Haber şöyle devam ediyor:
"Suudiler Mısır'da Muhammed Mursi hükümetine karşı darbeyi memnuniyetle karşılamıştı fakat Müslüman Kardeşler, Erdoğan iktidara geldiğinden bu yana Türkiye'nin desteğini alıyor. Diplomatlar ve yetkililer şimdi ise, Suudi Arabistan'ın Müslüman Kardeşler'in Suriye muhalefeti içindeki rolünün devamını kabul ettiğini söylüyorlar."
"Suriye'deki muhalif savaşçılar, Batı destekli grupların El Nusra'ya karşı yenik düşmelerinden sonra Washington'un ılımlı sayılan çoğu gruba kaynaklarını kesmeye başladığını iddia ediyor. Bunların içinde en favori gösterilen Hazm Hareketi'nin nakit yardımı yarıya düştü. El Faruk Tugayı'nın ise tüm para kaynakları kesildi."
"Ahrar-üş Şam yetkilisi Abdüllatif el Sabbah şunu söyledi: 'Amerikalılar devrimci olduklarını söyledikleri kişiler destekledi fakat o kişiler yozlaşmış ve becerisizdiler… Fetih Ordusu başarılı çünkü hepimiz birlikte savaşıyoruz. Hepimiz Beşar'a olduğu kadar Daeş'e (IŞİD) de karşıyız. Amerikalılar, Daeş'i bombalıyor fakat rejime karşı hiçbir şey yapmıyorlar. Biz de bu yüzden, onlara karşı savaşmak için bir araya geldik.'"
Haberde Fetih Ordusu'nun İdlib'i ele geçirip Şam rejiminin kontrolündeki bölgelere ilerlediği belirtiliyor.
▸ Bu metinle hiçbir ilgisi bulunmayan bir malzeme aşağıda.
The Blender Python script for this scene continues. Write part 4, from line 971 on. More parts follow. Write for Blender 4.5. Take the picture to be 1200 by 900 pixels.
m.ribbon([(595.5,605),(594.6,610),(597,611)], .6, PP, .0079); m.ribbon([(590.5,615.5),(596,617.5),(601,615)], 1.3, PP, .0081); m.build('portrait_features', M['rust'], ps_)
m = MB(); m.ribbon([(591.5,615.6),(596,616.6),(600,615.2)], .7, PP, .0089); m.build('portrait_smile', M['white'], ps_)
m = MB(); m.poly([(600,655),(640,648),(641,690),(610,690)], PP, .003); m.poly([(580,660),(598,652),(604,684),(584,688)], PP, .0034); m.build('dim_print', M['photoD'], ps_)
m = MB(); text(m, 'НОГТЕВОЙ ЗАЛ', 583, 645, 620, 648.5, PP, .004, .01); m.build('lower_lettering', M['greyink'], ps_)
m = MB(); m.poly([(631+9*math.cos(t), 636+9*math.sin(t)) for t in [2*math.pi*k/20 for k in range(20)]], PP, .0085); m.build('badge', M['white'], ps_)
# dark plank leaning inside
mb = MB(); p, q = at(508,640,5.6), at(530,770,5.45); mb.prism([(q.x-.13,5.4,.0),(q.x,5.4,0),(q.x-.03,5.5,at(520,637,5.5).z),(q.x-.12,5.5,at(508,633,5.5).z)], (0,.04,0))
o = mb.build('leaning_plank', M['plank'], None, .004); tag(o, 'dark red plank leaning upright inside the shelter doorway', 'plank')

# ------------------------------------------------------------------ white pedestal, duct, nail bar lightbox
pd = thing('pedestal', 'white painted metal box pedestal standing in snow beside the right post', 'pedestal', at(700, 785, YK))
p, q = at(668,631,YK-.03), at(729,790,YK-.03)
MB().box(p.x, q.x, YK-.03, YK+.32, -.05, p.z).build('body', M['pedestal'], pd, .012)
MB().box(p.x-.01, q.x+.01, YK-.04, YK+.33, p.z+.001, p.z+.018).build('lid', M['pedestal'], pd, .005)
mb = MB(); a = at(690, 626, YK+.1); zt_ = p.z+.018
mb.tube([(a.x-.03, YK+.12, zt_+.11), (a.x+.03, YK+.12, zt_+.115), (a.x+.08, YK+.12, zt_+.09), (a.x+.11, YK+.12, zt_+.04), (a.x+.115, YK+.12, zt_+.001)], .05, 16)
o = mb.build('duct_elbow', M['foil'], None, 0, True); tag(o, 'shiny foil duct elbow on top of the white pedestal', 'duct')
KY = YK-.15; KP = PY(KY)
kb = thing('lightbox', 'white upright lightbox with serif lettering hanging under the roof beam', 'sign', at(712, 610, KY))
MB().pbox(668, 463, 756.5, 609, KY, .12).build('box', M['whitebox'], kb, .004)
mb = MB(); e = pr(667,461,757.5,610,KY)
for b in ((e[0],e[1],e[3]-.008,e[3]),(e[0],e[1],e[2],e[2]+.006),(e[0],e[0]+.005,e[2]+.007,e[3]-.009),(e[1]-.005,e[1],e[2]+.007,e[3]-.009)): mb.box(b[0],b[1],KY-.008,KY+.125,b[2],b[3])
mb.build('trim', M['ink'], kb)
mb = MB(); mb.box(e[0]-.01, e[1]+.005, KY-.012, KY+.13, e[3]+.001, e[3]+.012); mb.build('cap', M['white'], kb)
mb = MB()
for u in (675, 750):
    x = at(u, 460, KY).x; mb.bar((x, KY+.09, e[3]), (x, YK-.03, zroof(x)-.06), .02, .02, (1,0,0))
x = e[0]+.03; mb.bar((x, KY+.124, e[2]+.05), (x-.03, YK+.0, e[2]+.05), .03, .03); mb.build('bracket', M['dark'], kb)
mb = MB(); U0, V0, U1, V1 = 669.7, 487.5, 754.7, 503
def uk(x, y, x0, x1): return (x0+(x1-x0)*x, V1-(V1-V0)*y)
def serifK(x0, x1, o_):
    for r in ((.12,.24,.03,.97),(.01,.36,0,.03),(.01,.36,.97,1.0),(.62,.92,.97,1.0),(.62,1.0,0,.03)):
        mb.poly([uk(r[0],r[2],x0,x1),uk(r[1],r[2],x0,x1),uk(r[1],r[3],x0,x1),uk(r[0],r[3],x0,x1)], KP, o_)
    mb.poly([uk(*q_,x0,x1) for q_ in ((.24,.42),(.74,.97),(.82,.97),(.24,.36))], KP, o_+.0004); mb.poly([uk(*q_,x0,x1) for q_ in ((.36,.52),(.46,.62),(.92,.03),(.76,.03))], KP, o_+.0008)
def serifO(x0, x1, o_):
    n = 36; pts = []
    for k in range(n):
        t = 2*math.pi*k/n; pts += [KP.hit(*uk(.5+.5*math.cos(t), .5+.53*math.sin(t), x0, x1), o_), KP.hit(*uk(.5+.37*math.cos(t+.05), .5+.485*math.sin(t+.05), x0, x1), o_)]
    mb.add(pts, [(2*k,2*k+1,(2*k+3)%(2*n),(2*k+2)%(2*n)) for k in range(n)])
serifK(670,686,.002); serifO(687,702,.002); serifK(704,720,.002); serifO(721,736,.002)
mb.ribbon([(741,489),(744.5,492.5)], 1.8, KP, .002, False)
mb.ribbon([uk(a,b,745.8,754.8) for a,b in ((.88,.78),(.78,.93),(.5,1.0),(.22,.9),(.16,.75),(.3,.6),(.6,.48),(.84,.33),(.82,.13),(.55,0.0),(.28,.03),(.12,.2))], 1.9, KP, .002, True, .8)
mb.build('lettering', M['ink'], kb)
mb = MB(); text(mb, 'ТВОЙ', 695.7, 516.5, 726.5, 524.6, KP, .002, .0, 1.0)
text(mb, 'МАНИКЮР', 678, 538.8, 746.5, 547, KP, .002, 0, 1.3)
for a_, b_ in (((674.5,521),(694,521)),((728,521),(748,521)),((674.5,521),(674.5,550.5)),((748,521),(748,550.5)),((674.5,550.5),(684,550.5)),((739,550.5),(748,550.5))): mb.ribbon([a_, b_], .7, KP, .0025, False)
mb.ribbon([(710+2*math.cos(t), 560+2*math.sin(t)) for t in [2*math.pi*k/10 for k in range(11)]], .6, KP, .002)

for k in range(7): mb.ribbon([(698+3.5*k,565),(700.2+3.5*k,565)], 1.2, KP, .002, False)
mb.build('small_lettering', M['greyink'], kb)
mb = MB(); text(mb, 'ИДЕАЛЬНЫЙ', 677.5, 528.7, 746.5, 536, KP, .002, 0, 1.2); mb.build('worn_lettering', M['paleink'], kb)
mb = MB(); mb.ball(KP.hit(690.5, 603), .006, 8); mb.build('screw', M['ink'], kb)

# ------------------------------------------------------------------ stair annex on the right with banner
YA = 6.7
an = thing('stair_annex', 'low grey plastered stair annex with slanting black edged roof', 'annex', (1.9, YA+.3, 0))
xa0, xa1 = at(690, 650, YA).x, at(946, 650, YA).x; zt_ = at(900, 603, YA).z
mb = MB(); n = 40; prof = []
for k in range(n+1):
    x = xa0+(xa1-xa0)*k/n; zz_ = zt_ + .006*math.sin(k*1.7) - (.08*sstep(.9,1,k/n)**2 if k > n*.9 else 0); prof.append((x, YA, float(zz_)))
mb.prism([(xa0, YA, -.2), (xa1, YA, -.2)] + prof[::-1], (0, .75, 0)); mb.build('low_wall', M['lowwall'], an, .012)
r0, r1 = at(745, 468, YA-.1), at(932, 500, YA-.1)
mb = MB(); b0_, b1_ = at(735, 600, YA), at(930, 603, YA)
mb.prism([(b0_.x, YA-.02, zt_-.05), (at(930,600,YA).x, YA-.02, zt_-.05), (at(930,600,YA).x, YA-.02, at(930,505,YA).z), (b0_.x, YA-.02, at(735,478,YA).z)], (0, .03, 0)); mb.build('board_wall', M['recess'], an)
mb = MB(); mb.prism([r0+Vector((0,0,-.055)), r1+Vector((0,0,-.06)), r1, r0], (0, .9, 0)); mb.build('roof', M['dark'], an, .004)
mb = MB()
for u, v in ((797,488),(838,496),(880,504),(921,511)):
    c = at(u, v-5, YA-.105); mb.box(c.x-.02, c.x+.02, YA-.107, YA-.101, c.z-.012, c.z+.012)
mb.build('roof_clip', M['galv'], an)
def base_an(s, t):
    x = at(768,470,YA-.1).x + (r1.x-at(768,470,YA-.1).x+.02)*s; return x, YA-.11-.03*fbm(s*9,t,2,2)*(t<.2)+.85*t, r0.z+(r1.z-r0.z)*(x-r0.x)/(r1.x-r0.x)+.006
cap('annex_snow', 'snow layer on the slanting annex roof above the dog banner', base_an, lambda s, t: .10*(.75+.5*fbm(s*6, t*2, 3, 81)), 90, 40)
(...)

El Nusra'nın operasyona 3 bin savaşçı temin ettiği ve Lazkiye'ye yönelik bir saldırı konumuna ulaştıkları da aktarılıyor.
Independent haberini, "Fetih Ordusu'nun da Halep'in rejim kontrolündeki bölgelere saldırı hazırlığında olduğu söyleniyor" diye bitiriyor.